[start MATERIAL]

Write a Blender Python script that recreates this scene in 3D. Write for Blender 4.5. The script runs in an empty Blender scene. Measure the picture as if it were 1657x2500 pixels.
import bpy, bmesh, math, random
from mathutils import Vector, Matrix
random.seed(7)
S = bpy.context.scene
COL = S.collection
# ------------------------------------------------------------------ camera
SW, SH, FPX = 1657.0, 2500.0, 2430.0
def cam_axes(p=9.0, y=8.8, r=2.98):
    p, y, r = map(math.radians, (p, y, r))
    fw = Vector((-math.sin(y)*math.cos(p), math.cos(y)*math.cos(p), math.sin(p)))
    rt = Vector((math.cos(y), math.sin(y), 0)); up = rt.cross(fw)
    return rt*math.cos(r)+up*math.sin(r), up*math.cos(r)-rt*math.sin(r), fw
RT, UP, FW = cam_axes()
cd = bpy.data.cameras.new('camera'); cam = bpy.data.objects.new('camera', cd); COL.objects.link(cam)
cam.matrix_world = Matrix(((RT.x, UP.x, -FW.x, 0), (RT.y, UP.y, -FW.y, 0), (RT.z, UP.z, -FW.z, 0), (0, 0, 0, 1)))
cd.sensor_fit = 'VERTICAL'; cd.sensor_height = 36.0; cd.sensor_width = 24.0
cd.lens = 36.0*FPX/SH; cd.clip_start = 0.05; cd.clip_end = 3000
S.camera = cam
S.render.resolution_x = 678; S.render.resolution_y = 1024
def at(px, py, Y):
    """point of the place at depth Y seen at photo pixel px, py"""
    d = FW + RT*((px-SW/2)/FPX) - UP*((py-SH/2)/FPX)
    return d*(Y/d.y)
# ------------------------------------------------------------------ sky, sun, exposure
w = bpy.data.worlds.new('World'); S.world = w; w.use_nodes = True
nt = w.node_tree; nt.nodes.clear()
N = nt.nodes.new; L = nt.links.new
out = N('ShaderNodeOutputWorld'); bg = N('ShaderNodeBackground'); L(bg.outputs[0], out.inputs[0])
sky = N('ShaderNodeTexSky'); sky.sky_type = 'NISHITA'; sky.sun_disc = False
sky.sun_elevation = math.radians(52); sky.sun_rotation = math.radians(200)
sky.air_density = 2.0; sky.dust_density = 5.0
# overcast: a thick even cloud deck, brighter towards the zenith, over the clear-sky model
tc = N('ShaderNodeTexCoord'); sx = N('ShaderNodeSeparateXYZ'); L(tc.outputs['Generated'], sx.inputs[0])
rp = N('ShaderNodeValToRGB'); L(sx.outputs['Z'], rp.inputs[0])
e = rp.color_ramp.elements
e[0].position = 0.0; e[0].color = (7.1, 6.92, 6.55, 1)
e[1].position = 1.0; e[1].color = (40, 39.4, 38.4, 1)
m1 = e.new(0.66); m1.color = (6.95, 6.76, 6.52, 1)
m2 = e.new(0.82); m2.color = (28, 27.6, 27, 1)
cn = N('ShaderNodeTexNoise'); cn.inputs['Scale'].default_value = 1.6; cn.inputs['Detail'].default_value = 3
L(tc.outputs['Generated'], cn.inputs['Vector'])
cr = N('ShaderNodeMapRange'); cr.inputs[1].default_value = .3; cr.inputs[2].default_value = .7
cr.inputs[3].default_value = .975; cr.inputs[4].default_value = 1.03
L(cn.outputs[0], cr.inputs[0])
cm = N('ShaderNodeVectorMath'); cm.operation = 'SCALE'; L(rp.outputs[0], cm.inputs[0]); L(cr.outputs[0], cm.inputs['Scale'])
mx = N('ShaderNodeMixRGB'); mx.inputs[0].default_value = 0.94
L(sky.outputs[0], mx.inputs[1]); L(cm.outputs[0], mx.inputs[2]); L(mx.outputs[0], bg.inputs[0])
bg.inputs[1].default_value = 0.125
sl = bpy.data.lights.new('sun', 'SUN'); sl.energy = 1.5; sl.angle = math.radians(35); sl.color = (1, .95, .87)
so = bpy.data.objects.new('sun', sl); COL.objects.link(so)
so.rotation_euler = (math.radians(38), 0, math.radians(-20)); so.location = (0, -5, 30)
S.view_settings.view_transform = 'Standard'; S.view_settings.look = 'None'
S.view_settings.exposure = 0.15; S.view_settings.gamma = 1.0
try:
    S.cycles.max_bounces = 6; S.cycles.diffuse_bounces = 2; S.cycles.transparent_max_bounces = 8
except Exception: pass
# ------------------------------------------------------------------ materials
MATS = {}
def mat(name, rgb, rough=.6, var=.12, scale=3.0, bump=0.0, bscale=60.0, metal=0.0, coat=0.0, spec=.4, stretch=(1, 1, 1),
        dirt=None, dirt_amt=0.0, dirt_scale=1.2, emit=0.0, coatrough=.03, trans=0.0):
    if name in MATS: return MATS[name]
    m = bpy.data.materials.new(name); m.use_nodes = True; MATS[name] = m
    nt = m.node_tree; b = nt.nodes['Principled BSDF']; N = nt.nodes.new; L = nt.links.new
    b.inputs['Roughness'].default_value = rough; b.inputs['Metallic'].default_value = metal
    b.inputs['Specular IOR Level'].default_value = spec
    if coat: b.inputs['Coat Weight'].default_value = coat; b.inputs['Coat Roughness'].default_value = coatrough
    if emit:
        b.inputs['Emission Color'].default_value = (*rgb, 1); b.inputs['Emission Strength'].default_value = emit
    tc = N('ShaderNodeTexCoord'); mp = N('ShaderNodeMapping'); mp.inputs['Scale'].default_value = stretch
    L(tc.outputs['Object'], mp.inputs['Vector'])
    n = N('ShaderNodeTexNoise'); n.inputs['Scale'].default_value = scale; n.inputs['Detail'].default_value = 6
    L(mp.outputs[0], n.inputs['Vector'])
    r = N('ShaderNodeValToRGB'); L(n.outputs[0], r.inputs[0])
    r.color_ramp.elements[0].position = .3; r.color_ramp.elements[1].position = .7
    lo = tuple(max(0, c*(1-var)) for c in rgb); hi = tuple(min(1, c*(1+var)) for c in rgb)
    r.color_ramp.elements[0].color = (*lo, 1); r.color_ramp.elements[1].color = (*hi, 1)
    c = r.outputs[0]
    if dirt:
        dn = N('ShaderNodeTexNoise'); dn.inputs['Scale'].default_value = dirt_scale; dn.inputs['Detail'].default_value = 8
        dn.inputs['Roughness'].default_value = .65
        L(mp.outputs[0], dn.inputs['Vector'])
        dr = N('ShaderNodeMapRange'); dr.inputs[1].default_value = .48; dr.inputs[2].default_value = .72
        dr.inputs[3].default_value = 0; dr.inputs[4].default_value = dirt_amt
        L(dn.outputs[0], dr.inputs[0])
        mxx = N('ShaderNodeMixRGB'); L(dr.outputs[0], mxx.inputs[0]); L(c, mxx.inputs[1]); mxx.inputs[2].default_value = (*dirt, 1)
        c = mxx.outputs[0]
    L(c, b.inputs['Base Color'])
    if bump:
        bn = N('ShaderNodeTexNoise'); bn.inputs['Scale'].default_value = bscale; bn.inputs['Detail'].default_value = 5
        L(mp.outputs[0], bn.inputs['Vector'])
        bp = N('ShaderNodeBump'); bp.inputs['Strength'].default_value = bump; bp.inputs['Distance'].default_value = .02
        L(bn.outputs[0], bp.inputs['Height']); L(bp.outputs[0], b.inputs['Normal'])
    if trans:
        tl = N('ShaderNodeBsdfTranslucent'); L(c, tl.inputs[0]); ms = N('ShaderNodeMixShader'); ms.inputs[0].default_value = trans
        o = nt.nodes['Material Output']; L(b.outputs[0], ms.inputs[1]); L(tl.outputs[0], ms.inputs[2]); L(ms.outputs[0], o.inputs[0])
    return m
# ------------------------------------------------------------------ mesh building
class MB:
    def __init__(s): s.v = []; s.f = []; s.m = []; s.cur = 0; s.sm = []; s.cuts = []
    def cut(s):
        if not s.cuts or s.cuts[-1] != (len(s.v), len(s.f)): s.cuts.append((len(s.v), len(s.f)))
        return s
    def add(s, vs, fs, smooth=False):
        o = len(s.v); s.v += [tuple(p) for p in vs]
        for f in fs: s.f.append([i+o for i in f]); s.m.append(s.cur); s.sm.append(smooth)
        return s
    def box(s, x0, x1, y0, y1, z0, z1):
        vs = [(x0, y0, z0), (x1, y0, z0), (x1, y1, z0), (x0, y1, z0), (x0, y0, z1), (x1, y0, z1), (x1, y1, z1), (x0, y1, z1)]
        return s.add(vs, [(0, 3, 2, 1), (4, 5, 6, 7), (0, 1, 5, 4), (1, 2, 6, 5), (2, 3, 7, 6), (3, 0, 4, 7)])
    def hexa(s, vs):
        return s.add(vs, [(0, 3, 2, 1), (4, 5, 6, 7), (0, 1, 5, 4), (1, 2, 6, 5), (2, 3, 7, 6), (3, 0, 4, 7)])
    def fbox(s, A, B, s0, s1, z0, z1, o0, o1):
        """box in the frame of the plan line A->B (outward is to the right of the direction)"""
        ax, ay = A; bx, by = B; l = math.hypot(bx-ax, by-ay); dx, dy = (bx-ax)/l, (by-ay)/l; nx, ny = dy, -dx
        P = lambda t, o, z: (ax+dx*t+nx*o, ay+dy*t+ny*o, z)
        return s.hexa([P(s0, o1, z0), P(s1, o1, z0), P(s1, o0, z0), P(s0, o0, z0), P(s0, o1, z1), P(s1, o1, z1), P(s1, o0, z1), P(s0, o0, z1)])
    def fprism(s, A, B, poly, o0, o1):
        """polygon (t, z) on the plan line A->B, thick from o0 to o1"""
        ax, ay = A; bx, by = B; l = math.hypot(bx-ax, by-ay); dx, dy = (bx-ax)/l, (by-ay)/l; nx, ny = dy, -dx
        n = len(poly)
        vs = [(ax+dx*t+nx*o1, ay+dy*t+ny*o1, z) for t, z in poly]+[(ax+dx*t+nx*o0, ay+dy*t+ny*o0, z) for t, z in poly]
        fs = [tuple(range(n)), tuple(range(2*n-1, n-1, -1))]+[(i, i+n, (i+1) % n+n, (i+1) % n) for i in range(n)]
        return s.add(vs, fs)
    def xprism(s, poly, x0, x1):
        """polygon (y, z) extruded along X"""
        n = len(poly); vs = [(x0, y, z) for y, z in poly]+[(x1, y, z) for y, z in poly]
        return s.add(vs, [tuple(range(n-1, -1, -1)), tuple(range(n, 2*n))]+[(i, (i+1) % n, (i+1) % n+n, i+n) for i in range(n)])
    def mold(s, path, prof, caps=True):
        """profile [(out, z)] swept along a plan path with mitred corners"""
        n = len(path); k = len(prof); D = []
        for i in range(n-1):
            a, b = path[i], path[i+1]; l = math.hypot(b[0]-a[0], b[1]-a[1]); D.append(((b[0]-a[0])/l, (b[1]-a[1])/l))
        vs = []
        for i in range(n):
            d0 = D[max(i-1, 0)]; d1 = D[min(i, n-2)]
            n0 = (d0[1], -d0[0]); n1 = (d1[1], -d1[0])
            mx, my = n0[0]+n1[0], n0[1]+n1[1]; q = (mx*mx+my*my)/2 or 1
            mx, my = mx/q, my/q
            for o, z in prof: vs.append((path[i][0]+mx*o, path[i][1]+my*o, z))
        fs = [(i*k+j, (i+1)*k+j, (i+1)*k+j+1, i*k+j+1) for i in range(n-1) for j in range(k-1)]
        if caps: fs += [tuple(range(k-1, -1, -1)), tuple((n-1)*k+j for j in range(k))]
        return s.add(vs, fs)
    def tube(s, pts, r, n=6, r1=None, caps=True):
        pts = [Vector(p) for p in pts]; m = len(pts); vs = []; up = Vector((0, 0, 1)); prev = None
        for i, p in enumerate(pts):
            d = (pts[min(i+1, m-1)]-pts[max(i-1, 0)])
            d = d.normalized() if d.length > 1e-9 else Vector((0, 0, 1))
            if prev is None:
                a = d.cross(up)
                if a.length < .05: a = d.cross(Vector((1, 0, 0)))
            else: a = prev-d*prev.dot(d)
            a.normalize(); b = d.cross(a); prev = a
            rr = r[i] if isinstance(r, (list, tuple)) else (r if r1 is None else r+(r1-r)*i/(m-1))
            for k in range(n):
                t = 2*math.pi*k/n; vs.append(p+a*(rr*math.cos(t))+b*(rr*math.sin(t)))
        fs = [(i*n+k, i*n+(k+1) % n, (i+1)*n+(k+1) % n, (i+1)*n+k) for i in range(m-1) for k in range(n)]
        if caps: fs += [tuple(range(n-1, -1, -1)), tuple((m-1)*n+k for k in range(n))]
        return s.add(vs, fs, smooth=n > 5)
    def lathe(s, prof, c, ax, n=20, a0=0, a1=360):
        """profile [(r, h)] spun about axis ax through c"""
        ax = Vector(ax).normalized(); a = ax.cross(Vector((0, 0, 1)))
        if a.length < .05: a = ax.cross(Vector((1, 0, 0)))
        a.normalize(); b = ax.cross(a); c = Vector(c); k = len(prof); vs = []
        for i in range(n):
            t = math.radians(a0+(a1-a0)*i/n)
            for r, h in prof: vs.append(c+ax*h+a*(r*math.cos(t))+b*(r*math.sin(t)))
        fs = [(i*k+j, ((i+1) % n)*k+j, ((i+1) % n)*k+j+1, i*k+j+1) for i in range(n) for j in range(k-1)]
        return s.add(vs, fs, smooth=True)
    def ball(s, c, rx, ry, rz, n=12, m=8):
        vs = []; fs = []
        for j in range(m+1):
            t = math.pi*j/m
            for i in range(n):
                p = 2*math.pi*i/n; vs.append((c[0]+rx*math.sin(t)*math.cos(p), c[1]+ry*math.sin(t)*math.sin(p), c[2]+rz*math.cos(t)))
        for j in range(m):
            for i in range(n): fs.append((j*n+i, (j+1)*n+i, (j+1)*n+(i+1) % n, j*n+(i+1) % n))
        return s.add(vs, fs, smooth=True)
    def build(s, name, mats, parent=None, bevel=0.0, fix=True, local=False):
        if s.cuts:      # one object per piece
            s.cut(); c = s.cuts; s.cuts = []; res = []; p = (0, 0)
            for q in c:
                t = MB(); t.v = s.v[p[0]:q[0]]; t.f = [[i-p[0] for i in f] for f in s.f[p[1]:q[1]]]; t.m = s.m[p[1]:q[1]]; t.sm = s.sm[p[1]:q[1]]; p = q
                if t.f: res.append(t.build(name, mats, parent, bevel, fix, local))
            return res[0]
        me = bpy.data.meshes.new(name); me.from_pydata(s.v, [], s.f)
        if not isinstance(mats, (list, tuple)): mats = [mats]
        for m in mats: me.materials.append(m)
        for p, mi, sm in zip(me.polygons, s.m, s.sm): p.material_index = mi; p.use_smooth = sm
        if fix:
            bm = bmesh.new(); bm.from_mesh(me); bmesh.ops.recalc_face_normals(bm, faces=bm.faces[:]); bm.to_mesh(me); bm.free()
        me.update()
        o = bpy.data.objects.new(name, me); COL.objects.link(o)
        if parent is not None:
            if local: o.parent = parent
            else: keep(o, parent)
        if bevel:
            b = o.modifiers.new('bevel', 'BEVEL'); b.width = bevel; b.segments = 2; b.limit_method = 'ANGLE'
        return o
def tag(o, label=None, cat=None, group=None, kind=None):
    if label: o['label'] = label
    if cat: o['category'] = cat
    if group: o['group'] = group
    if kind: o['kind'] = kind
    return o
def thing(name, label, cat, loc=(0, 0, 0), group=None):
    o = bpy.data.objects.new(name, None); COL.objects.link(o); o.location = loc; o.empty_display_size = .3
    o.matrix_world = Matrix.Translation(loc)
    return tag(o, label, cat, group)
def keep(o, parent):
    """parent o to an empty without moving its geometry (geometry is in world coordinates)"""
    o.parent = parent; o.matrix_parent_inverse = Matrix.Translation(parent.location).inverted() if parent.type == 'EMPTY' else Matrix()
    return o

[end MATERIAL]

EXERCISE DETAILS:
Look through the data and gather every line with the string "scene" in it.

ANSWER FOR THE TASK:
Write a Blender Python script that recreates this scene in 3D. Write for Blender 4.5. The script runs in an empty Blender scene. Measure the picture as if it were 1657x2500 pixels.
S = bpy.context.scene